Write the material out again in full, exactly.

--- start of SUPPLIED DATA ---

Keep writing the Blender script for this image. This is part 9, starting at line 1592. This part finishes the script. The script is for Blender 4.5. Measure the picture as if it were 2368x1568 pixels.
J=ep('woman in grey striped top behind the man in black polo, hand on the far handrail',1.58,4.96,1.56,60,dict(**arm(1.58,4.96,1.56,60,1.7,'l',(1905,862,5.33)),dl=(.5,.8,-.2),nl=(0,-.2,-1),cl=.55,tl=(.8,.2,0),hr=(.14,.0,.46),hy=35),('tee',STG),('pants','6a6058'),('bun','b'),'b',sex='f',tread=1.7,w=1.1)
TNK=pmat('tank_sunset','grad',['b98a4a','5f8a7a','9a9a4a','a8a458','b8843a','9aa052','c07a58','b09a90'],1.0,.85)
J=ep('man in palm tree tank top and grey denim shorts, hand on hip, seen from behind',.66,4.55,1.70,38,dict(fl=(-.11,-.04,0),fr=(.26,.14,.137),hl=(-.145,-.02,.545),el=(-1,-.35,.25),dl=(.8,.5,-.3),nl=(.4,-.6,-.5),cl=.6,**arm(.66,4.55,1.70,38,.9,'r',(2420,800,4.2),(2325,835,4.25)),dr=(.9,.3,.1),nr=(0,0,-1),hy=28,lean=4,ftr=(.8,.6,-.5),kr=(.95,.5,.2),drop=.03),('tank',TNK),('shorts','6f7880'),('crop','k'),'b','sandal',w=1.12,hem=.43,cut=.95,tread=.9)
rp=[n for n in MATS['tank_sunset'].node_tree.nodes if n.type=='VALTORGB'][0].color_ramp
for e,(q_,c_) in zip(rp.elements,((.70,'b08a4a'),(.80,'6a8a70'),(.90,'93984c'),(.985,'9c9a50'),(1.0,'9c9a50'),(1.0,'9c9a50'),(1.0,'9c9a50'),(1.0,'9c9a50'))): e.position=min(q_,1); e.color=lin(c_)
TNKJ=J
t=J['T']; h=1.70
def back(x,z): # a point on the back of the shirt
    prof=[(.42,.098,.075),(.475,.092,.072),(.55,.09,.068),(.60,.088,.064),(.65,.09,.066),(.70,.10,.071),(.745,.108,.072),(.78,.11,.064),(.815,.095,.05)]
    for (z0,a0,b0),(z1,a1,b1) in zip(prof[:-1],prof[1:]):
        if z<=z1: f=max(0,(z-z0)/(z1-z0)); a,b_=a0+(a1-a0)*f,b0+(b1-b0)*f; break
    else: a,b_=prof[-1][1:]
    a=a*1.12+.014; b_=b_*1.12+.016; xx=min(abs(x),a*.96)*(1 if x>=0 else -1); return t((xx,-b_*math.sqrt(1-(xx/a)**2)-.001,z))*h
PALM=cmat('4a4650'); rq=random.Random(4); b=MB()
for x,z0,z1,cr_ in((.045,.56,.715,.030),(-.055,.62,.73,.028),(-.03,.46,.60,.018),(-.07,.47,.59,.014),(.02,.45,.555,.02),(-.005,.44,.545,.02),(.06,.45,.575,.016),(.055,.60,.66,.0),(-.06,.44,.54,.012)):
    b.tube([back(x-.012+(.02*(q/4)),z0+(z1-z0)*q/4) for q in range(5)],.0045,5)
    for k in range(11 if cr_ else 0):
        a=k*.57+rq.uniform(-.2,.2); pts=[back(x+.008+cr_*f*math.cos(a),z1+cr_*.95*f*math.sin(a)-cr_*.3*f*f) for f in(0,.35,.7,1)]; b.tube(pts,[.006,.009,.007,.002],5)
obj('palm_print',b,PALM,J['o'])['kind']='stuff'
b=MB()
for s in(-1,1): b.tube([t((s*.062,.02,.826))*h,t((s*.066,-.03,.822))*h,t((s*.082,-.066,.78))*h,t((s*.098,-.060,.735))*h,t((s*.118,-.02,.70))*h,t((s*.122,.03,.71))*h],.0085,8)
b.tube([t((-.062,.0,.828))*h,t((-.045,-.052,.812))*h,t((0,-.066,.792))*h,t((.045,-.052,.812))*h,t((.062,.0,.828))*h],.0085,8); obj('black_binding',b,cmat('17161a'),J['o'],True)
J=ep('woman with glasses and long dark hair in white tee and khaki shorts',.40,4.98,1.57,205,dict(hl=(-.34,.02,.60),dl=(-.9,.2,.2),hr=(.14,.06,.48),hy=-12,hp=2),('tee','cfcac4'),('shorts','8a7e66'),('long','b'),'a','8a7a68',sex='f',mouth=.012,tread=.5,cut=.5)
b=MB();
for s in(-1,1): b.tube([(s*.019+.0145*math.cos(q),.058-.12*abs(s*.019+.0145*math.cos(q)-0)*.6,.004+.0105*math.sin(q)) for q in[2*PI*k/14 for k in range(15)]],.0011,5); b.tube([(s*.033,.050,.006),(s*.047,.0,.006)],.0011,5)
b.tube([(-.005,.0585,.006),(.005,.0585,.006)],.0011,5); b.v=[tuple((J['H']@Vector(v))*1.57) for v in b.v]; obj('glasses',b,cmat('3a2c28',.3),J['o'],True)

--- end of SUPPLIED DATA ---

## FULL OUTPUT
Keep writing the Blender script for this image. This is part 9, starting at line 1592. This part finishes the script. The script is for Blender 4.5. Measure the picture as if it were 2368x1568 pixels.
J=ep('woman in grey striped top behind the man in black polo, hand on the far handrail',1.58,4.96,1.56,60,dict(**arm(1.58,4.96,1.56,60,1.7,'l',(1905,862,5.33)),dl=(.5,.8,-.2),nl=(0,-.2,-1),cl=.55,tl=(.8,.2,0),hr=(.14,.0,.46),hy=35),('tee',STG),('pants','6a6058'),('bun','b'),'b',sex='f',tread=1.7,w=1.1)
TNK=pmat('tank_sunset','grad',['b98a4a','5f8a7a','9a9a4a','a8a458','b8843a','9aa052','c07a58','b09a90'],1.0,.85)
J=ep('man in palm tree tank top and grey denim shorts, hand on hip, seen from behind',.66,4.55,1.70,38,dict(fl=(-.11,-.04,0),fr=(.26,.14,.137),hl=(-.145,-.02,.545),el=(-1,-.35,.25),dl=(.8,.5,-.3),nl=(.4,-.6,-.5),cl=.6,**arm(.66,4.55,1.70,38,.9,'r',(2420,800,4.2),(2325,835,4.25)),dr=(.9,.3,.1),nr=(0,0,-1),hy=28,lean=4,ftr=(.8,.6,-.5),kr=(.95,.5,.2),drop=.03),('tank',TNK),('shorts','6f7880'),('crop','k'),'b','sandal',w=1.12,hem=.43,cut=.95,tread=.9)
rp=[n for n in MATS['tank_sunset'].node_tree.nodes if n.type=='VALTORGB'][0].color_ramp
for e,(q_,c_) in zip(rp.elements,((.70,'b08a4a'),(.80,'6a8a70'),(.90,'93984c'),(.985,'9c9a50'),(1.0,'9c9a50'),(1.0,'9c9a50'),(1.0,'9c9a50'),(1.0,'9c9a50'))): e.position=min(q_,1); e.color=lin(c_)
TNKJ=J
t=J['T']; h=1.70
def back(x,z): # a point on the back of the shirt
    prof=[(.42,.098,.075),(.475,.092,.072),(.55,.09,.068),(.60,.088,.064),(.65,.09,.066),(.70,.10,.071),(.745,.108,.072),(.78,.11,.064),(.815,.095,.05)]
    for (z0,a0,b0),(z1,a1,b1) in zip(prof[:-1],prof[1:]):
        if z<=z1: f=max(0,(z-z0)/(z1-z0)); a,b_=a0+(a1-a0)*f,b0+(b1-b0)*f; break
    else: a,b_=prof[-1][1:]
    a=a*1.12+.014; b_=b_*1.12+.016; xx=min(abs(x),a*.96)*(1 if x>=0 else -1); return t((xx,-b_*math.sqrt(1-(xx/a)**2)-.001,z))*h
PALM=cmat('4a4650'); rq=random.Random(4); b=MB()
for x,z0,z1,cr_ in((.045,.56,.715,.030),(-.055,.62,.73,.028),(-.03,.46,.60,.018),(-.07,.47,.59,.014),(.02,.45,.555,.02),(-.005,.44,.545,.02),(.06,.45,.575,.016),(.055,.60,.66,.0),(-.06,.44,.54,.012)):
    b.tube([back(x-.012+(.02*(q/4)),z0+(z1-z0)*q/4) for q in range(5)],.0045,5)
    for k in range(11 if cr_ else 0):
        a=k*.57+rq.uniform(-.2,.2); pts=[back(x+.008+cr_*f*math.cos(a),z1+cr_*.95*f*math.sin(a)-cr_*.3*f*f) for f in(0,.35,.7,1)]; b.tube(pts,[.006,.009,.007,.002],5)
obj('palm_print',b,PALM,J['o'])['kind']='stuff'
b=MB()
for s in(-1,1): b.tube([t((s*.062,.02,.826))*h,t((s*.066,-.03,.822))*h,t((s*.082,-.066,.78))*h,t((s*.098,-.060,.735))*h,t((s*.118,-.02,.70))*h,t((s*.122,.03,.71))*h],.0085,8)
b.tube([t((-.062,.0,.828))*h,t((-.045,-.052,.812))*h,t((0,-.066,.792))*h,t((.045,-.052,.812))*h,t((.062,.0,.828))*h],.0085,8); obj('black_binding',b,cmat('17161a'),J['o'],True)
J=ep('woman with glasses and long dark hair in white tee and khaki shorts',.40,4.98,1.57,205,dict(hl=(-.34,.02,.60),dl=(-.9,.2,.2),hr=(.14,.06,.48),hy=-12,hp=2),('tee','cfcac4'),('shorts','8a7e66'),('long','b'),'a','8a7a68',sex='f',mouth=.012,tread=.5,cut=.5)
b=MB();
for s in(-1,1): b.tube([(s*.019+.0145*math.cos(q),.058-.12*abs(s*.019+.0145*math.cos(q)-0)*.6,.004+.0105*math.sin(q)) for q in[2*PI*k/14 for k in range(15)]],.0011,5); b.tube([(s*.033,.050,.006),(s*.047,.0,.006)],.0011,5)
b.tube([(-.005,.0585,.006),(.005,.0585,.006)],.0011,5); b.v=[tuple((J['H']@Vector(v))*1.57) for v in b.v]; obj('glasses',b,cmat('3a2c28',.3),J['o'],True)